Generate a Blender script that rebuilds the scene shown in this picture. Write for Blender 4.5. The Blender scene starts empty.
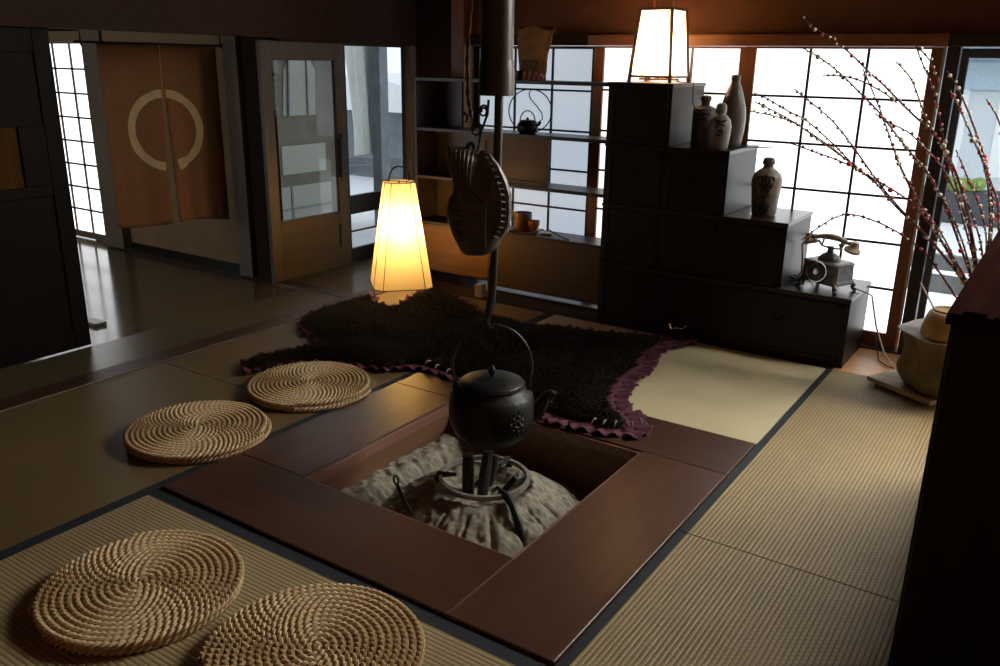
import bpy, bmesh, math, random
from mathutils import Vector, Matrix, noise
random.seed(7)
PI = math.pi
scene = bpy.context.scene
COL = scene.collection

# ------------------------------------------------------------------ helpers
def sin(a): return math.sin(a)
def cos(a): return math.cos(a)

class G:
    """collects geometry, then links it as one mesh object"""
    def __init__(s): s.v = []; s.f = []; s.m = []; s.mi = 0
    def add(s, vs, fs):
        o = len(s.v); s.v += [tuple(v) for v in vs]
        for f in fs: s.f.append([i + o for i in f]); s.m.append(s.mi)
        return s
    def box(s, x0, y0, z0, x1, y1, z1):
        vs = [(x, y, z) for z in (z0, z1) for y in (y0, y1) for x in (x0, x1)]
        return s.add(vs, [(0,2,3,1),(4,5,7,6),(0,1,5,4),(2,6,7,3),(0,4,6,2),(1,3,7,5)])
    def bar(s, a, b, w, h, up=(0,0,1)):
        """box from a to b, section w (sideways) x h (along up)"""
        a = Vector(a); b = Vector(b); d = (b - a).normalized(); u = Vector(up)
        sd = d.cross(u)
        if sd.length < 1e-5: sd = d.cross(Vector((1,0,0)))
        sd.normalize(); u = sd.cross(d).normalized()
        vs = []
        for p in (a, b):
            for i, j in ((-1,-1),(1,-1),(1,1),(-1,1)): vs.append(p + sd*(w/2*i) + u*(h/2*j))
        return s.add(vs, [(0,1,2,3),(7,6,5,4),(0,4,5,1),(1,5,6,2),(2,6,7,3),(3,7,4,0)])
    def tube(s, pts, r, n=8, closed=False, flat=1.0):
        pts = [Vector(p) for p in pts]; m = len(pts)
        rs = r if isinstance(r, (list, tuple)) else [r]*m
        vs = []; up = None
        for i, p in enumerate(pts):
            if closed: t = pts[(i+1) % m] - pts[i-1]
            else: t = pts[min(i+1, m-1)] - pts[max(i-1, 0)]
            t.normalize()
            if up is None:
                up = Vector((0,0,1)) if abs(t.z) < .9 else Vector((1,0,0))
            sd = t.cross(up)
            if sd.length < 1e-4: sd = t.cross(Vector((0,1,0)))
            sd.normalize(); up = sd.cross(t).normalized()
            for k in range(n):
                a = 2*PI*k/n
                vs.append(p + sd*(cos(a)*rs[i]) + up*(sin(a)*rs[i]*flat))
        fs = []
        for i in range(m if closed else m-1):
            j = (i+1) % m
            for k in range(n):
                l = (k+1) % n
                fs.append((i*n+k, i*n+l, j*n+l, j*n+k))
        if not closed:
            fs.append(tuple(range(n-1, -1, -1))); fs.append(tuple((m-1)*n+k for k in range(n)))
        return s.add(vs, fs)
    def lathe(s, prof, c=(0,0,0), n=32, sx=1, sy=1):
        vs = []; fs = []; m = len(prof)
        for r, z in prof:
            for k in range(n):
                a = 2*PI*k/n
                vs.append((c[0]+r*cos(a)*sx, c[1]+r*sin(a)*sy, c[2]+z))
        for i in range(m-1):
            for k in range(n):
                l = (k+1) % n
                fs.append((i*n+k, i*n+l, (i+1)*n+l, (i+1)*n+k))
        fs.append(tuple(range(n-1, -1, -1))); fs.append(tuple((m-1)*n+k for k in range(n)))
        return s.add(vs, fs)
    def ball(s, c, r, n=10, m=6, sz=1.0):
        prof = [(max(1e-4, r*sin(PI*i/m)), -r*cos(PI*i/m)*sz) for i in range(m+1)]
        return s.lathe(prof, c, n)
    def prism_xz(s, poly, y0, y1):
        n = len(poly)
        vs = [(x, y0, z) for x, z in poly] + [(x, y1, z) for x, z in poly]
        fs = [tuple(range(n)), tuple(range(2*n-1, n-1, -1))]
        for i in range(n):
            j = (i+1) % n; fs.append((j, i, i+n, j+n))
        return s.add(vs, fs)
    def prism_xy(s, poly, z0, z1):
        n = len(poly)
        vs = [(x, y, z0) for x, y in poly] + [(x, y, z1) for x, y in poly]
        fs = [tuple(range(n-1, -1, -1)), tuple(range(n, 2*n))]
        for i in range(n):
            j = (i+1) % n; fs.append((i, j, j+n, i+n))
        return s.add(vs, fs)
    def loft(s, rings, cap=True, closed=True):
        n = len(rings[0]); vs = [p for r in rings for p in r]; fs = []
        for i in range(len(rings)-1):
            for k in range(n if closed else n-1):
                l = (k+1) % n
                fs.append((i*n+k, i*n+l, (i+1)*n+l, (i+1)*n+k))
        if cap:
            fs.append(tuple(range(n-1, -1, -1))); o = (len(rings)-1)*n
            fs.append(tuple(o+k for k in range(n)))
        return s.add(vs, fs)
    def xform(s, M):
        s.v = [tuple(M @ Vector(v)) for v in s.v]; return s
    def build(s, name, mat, parent=None, smooth=False, bevel=0, seg=2, fix=True):
        me = bpy.data.meshes.new(name)
        me.from_pydata(s.v, [], s.f)
        for mm in (mat if isinstance(mat, (list, tuple)) else [mat]): me.materials.append(mm)
        for p, mi in zip(me.polygons, s.m): p.material_index = mi
        if fix:
            bm = bmesh.new(); bm.from_mesh(me)
            bmesh.ops.recalc_face_normals(bm, faces=bm.faces); bm.to_mesh(me); bm.free()
        if smooth:
            for p in me.polygons: p.use_smooth = True
            try: me.set_sharp_from_angle(angle=math.radians(smooth if smooth is not True else 40))
            except Exception: pass
        me.update()
        o = bpy.data.objects.new(name, me); COL.objects.link(o)
        if parent is not None: o.parent = parent
        if bevel:
            b = o.modifiers.new('bevel', 'BEVEL'); b.width = bevel; b.segments = seg
            b.limit_method = 'ANGLE'; b.angle_limit = math.radians(40)
        return o

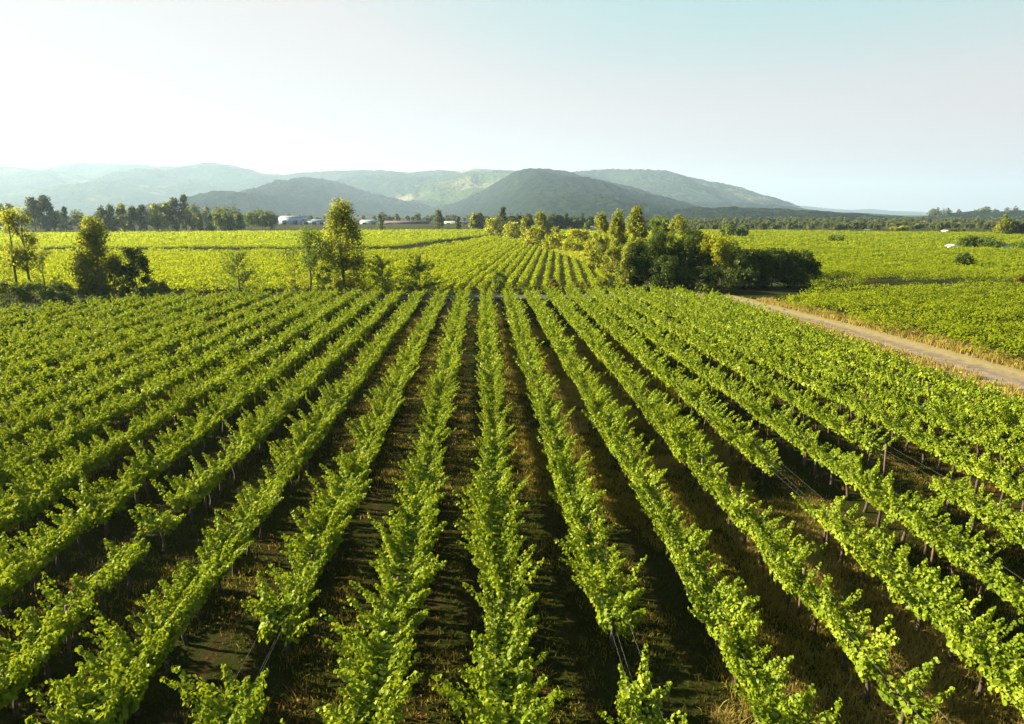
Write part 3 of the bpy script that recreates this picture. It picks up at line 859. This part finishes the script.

--*--

WRITTEN REQUEST: Copy out each line of the data containing the string "scene".

ANSWER BELOW:
Generate a Blender script that rebuilds the scene shown in this picture. Write for Blender 4.5. The Blender scene starts empty.
scene = bpy.context.scene
COL = scene.collection